6 ways to reduce unsubscribe rate


Not many marketers know how to respond to the unsubscribe rate. Also, the focus is usually on open, click and response rate. But there are multiple instruments that you can use to reduce the unsubscribe rate. Some unsubscribers really don’t want to receive your emails, that’s okay, but a lot of your subscribers can be saved.

Understand unsubscribers?

To get a better understanding of the unsubscribers we will first need to understand them a little bit better. There are basically three types of unsubscribers:

  • Annoyed by your emails
  • Do not remember they subscribed at all
  • No connection to your brand anymore

First short tip: Ask why customers are unsubscribing from your list to get a better understanding of the problem you and your customers are having.

1. Segments on activity

For most of us, just a small percentage of your customers buys at your store every week. All the other subscribers simply subscribed to be updated from time to time. When you send those subscribers 2 or 3 emails every week, eventually they will get tired of your emails and unsubscribe. Can you think about a commercial email that you open every time? I don’t. You don’t want to annoy those people that are interested in your brand and products, but just not for 2 times a week.

You can build segments on their activity. You can have for example three segments: heavy users, average users, and sleepers. Use your data to build these segments: buying behavior, open and click history or ask their activity in your shop.

2. Use email to engage

To elaborate on that, there is also no one that buys your product 2 times a week, unless you are in the FMCG sector. Therefore, sending a sales email multiple times a week, will not help you to increase sales in the long term. Instead, try to use email as an engaging channel. Increase that open and click rate. When subscribers get more engaged you can use sales emails to make them convert.

3. Give me a break

Sometimes you just have no clue when to send to which customers. For example in Leisure, it is hard to extract from your data when your subscriber is orientating on a new holiday. Especially for those kinds of situations you should include a ‘give me a break’ option. Where the user can set a short break from your campaigns. That way, you will give your subscriber an extra option next to unsubscribing.

4. Memorable subscription

To prevent those unsubscribers that do not remember they even subscribed to your list, make a subscription extra special. Think about the ways you collect email addresses, is it something noticeable? Or is it just a pre-filled checkbox at the end of a form? Make sure that every subscriber is aware they are receiving emails when they submit, so even with that pre-filled checkbox.

Always include a confirmation email that is memorable. Make it a party and welcome email that they won’t forget. For example, personalized videos and GIFs that stand out.

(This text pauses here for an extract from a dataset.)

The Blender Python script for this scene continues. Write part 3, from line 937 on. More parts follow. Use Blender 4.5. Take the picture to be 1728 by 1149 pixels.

5. Reconnecting to your brand

Customers will lose the interest in your brand or products eventually, that is okay because every day new customers are born. But at least we can make an effort to keep them because we all know that it is easier to retain customers than to attract new ones.
Create behavioral emails that trigger on inactive customers. That can be triggers on buying behavior but especially on opening your email, which is faster to detect. If a person doesn’t open your emails for three months, it is already clear that you are losing him. And for most brands, not buying for three months is not that conspicuous.

6. Set a frequency

A popular option nowadays on your unsubscribe page is to set the frequency of the newsletter. But in fact, you are already too late! Most of your subscribers will not choose the option to set a frequency because you already annoyed them. Instead, place a button or text link next to the unsubscribe link and let your customers set the frequency before they get annoyed.

These six tips are not all easy to achieve. But try to switch focus on opens and clicks on the short term to accounting all email metrics. Unsubscribe rate is definitely a long term metric and will eventually also have an effect on open and click rates.